Cabin width of 5.5 m and cabin length of ~50 m, would give you a volume of V = pi x r^2 x length = 1187 M^3.

Passenger floor of this plane would take space 1/2 way up the height of the fuselage, thus taking up only 1/2 of the total internal space of the fuselage, which is around 600 M^3, giving space of almost 600 M^3 underneath the seating floor for fuel and cargo, of which, the LH2 fuel only takes up around 240 M^3 of space, giving the remaining space for cargo. Entirely doable even without resorting to a blended-wing-fuselage unconventional design!

And I haven't touched the additional efficiency advantage of using cryogenic fuel, which is the ability to pre-cool the intake air into the core turbine engine, to reduce compression work to further increase engine's power output to further reduce engine weight and increase engine efficiency. We would expect engine thermal efficiency to jump from 50% to 60% as the result of intake air pre-cooling with super-cold cryogenic fuels, with a corresponding further saving of 20% of fuel weight and a modest saving in engine weight as well, due to the downsizing of the core-turbine engine.

I would like to further emphasize the following:
1.. There will be NO weight penalty of pressure vessel because there will be NO pressure vessel required for storing LH2 at atmospheric pressure. Simply the pressurization to atmospheric pressure is sufficient.
2.. Insulation is featherweight polyurethane foam that also doubles as structural component, firewall...no additional weight penalty
3.. NO fuel cell, no power cables, no motors will be used...Will use gas turbines with pre-cooled intake to reduce the size of the compressor in order to reduce the overall weight of the engine. The gas turbine will be LIGHTER and 20% more fuel efficient due to intake air pre-cooling!
4.. There is no need for a bigger hull because the lower floor of the 787-9 is big enough to carry BOTH the LH2 fuel AND cargo.
5... IF 21% more internal space will be needed to carry low-density cargo, the hull can be widened by 10%, with minimal impact on surface drag due to an overall surface drag gain of only under 5% for the entire aircraft...rather than the use of a double hull which result is much higher surface area gain. But, that is only in the case that more volume will be needed to carry low-density cargo.

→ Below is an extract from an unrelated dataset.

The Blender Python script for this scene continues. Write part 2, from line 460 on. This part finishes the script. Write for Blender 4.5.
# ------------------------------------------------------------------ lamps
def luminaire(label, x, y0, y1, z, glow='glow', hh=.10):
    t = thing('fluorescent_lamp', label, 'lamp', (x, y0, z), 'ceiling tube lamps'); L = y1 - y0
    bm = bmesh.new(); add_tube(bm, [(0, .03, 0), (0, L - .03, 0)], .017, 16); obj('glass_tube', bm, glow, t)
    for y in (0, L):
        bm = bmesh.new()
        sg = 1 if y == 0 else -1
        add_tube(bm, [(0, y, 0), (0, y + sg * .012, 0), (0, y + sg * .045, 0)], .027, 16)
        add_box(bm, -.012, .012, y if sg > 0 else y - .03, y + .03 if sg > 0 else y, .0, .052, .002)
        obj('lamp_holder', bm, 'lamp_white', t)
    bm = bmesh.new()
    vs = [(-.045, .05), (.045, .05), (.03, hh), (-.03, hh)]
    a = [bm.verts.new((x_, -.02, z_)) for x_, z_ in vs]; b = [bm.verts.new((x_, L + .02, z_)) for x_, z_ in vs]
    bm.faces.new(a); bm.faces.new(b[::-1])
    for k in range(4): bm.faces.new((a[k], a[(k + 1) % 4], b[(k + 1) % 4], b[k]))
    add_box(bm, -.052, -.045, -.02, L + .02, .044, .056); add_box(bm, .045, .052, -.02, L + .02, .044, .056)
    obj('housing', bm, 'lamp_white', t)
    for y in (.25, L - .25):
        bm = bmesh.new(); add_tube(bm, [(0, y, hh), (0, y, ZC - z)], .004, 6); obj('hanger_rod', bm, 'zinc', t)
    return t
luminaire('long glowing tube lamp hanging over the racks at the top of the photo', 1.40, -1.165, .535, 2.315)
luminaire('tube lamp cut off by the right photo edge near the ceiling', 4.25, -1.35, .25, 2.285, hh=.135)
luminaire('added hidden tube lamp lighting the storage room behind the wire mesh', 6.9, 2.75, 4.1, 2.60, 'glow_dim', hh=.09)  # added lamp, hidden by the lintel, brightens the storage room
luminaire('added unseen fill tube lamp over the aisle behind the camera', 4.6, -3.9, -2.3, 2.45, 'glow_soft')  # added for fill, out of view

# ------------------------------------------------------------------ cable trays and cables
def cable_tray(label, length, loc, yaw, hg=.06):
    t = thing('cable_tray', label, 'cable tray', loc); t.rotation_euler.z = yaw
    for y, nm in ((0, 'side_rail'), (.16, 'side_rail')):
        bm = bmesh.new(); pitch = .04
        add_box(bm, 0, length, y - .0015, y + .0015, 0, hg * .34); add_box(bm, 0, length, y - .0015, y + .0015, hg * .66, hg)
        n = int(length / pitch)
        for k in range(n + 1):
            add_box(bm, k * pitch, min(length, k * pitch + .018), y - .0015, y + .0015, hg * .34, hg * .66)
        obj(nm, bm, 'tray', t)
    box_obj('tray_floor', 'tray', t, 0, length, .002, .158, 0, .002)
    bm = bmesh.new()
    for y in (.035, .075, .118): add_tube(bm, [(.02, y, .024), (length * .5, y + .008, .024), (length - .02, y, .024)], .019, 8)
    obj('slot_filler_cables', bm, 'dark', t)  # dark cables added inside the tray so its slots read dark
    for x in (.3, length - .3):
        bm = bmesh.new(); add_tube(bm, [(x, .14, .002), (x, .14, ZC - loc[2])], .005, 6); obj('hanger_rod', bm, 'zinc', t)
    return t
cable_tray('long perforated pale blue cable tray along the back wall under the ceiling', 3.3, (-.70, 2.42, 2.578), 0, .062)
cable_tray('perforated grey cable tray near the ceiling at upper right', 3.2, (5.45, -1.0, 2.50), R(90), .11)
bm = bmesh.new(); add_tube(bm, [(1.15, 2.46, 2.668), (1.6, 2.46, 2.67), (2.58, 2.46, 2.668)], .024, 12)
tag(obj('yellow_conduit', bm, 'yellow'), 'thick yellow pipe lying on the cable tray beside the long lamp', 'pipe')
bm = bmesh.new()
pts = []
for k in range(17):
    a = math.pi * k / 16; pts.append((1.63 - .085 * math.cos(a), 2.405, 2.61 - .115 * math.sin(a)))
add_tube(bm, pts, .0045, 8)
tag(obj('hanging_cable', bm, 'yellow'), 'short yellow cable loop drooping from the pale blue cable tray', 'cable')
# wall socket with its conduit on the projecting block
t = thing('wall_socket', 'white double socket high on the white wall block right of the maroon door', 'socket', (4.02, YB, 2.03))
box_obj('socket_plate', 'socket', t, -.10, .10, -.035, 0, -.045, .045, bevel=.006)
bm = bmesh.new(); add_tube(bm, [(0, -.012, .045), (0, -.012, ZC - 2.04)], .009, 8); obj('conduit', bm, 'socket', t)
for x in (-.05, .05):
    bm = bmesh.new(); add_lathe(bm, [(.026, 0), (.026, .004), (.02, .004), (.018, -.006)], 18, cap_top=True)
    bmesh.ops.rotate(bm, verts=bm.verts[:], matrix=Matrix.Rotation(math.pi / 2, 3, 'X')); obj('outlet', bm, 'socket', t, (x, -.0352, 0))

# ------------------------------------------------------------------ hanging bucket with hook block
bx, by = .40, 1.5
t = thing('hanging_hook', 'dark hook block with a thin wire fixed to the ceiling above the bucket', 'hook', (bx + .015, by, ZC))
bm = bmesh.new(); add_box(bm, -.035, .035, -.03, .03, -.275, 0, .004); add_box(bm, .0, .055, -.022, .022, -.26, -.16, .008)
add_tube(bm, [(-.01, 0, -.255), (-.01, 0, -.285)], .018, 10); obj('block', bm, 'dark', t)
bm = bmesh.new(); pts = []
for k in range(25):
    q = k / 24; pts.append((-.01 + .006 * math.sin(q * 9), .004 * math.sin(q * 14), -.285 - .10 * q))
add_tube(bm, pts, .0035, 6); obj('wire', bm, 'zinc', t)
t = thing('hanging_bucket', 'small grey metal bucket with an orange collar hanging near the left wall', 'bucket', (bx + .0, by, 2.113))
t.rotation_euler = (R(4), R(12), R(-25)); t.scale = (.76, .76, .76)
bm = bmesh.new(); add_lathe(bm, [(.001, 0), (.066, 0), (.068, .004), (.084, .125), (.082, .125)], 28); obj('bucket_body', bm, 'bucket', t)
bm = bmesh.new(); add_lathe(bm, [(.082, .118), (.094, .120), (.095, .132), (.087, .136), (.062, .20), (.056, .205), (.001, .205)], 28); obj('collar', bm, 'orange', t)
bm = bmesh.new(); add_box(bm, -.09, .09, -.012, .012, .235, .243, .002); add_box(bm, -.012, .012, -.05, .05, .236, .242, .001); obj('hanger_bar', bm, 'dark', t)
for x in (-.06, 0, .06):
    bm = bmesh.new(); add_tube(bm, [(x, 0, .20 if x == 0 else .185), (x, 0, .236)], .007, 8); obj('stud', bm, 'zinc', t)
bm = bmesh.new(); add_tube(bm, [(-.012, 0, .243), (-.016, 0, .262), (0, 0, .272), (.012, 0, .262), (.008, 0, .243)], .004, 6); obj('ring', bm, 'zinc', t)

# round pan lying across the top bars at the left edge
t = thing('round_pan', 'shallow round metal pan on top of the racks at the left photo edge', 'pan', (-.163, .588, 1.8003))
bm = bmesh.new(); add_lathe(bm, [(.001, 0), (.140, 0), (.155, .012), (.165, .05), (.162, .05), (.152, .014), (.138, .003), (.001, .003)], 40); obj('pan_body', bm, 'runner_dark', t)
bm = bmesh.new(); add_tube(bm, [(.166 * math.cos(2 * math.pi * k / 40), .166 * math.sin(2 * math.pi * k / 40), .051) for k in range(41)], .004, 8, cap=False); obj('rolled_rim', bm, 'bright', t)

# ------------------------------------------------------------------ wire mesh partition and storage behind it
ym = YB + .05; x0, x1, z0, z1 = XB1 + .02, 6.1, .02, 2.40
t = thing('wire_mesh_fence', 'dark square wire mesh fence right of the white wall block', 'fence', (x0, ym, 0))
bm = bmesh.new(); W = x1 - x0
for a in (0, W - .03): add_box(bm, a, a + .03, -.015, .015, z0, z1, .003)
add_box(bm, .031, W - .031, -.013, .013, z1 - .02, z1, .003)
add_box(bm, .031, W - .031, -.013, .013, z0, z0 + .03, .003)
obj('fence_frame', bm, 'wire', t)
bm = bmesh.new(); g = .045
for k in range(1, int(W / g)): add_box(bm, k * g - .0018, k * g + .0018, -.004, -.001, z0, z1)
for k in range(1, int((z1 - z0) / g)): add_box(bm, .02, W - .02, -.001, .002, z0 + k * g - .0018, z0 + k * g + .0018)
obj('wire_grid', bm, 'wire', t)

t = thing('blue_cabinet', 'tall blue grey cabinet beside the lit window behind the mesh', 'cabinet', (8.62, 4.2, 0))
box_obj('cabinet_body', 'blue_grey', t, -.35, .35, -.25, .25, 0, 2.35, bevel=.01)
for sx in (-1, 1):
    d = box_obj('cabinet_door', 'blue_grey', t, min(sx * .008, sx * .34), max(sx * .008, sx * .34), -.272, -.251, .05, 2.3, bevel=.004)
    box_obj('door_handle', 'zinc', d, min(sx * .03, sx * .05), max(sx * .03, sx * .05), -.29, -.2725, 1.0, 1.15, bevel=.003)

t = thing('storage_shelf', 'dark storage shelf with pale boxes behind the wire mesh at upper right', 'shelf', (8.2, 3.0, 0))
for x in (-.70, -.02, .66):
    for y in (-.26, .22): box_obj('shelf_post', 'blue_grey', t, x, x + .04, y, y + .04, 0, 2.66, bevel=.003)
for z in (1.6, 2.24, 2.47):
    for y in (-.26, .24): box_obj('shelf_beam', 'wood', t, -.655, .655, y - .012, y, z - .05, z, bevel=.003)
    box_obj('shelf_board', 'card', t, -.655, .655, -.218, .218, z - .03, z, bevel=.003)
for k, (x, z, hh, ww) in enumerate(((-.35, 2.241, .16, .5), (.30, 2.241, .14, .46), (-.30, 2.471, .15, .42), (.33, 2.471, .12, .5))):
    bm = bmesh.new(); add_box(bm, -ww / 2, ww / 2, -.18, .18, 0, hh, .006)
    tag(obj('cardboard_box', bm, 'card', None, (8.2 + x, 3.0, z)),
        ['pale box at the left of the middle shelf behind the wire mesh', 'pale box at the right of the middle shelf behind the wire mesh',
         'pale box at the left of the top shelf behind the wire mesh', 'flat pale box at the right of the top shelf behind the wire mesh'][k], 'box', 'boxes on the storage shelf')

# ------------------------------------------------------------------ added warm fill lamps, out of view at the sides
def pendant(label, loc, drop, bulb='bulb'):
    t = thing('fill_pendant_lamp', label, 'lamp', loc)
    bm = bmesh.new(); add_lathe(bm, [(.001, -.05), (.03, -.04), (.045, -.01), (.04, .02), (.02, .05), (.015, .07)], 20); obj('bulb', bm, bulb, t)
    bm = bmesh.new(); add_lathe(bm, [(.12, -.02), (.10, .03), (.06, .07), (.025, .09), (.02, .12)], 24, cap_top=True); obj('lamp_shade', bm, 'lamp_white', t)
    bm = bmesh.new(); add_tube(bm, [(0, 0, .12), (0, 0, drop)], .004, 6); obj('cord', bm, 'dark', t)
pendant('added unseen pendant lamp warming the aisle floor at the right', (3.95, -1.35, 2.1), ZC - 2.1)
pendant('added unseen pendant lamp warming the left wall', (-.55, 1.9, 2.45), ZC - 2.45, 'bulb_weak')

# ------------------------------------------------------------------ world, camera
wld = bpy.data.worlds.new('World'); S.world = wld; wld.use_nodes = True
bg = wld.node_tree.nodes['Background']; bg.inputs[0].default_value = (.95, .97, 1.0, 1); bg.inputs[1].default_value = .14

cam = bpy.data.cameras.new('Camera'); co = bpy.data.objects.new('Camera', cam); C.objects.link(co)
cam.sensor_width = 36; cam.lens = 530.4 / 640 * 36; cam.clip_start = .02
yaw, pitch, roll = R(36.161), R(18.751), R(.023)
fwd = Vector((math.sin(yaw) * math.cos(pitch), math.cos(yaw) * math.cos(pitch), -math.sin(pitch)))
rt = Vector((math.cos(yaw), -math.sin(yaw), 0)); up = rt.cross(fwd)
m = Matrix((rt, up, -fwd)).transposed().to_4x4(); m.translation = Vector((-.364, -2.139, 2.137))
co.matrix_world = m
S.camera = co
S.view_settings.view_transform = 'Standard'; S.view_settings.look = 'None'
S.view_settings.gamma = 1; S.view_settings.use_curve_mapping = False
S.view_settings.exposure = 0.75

With a CO2 pipeline network you can make hydrogen where ever needed

@sd,
The techs for low-cost green LH2 already exist. One just have to put all of them together. With raw electricity price for PV panels at the solar farm at 2 cents per kWh and 50 kWh per kg of H2, the raw cost of energy will be only 100 cents per kg of H2. Adding electrolyzer cost and it would be around 150 cents per kg. This H2 can be flowed using existing NG pipeline system to near the airports where the H2 can be liquefied into LH2. At the cost of electricity at 5 cents per kWh at the airport and 10 kWh of energy to make 1 kg of LH2, the total cost will be 100 cents. Adding profit and we can obtain wholesale price of LH2 at $3.00 at the airport pumps.

By comparison, the current price of JetA in North America is $2.27 per gallon, but LH2 planes has TWICE the fuel efficiency per kg of payload-mile as JetA , and yet LH2 only costs $3.00 per kg, thus we will actually save energy cost when taking the green LH2 route.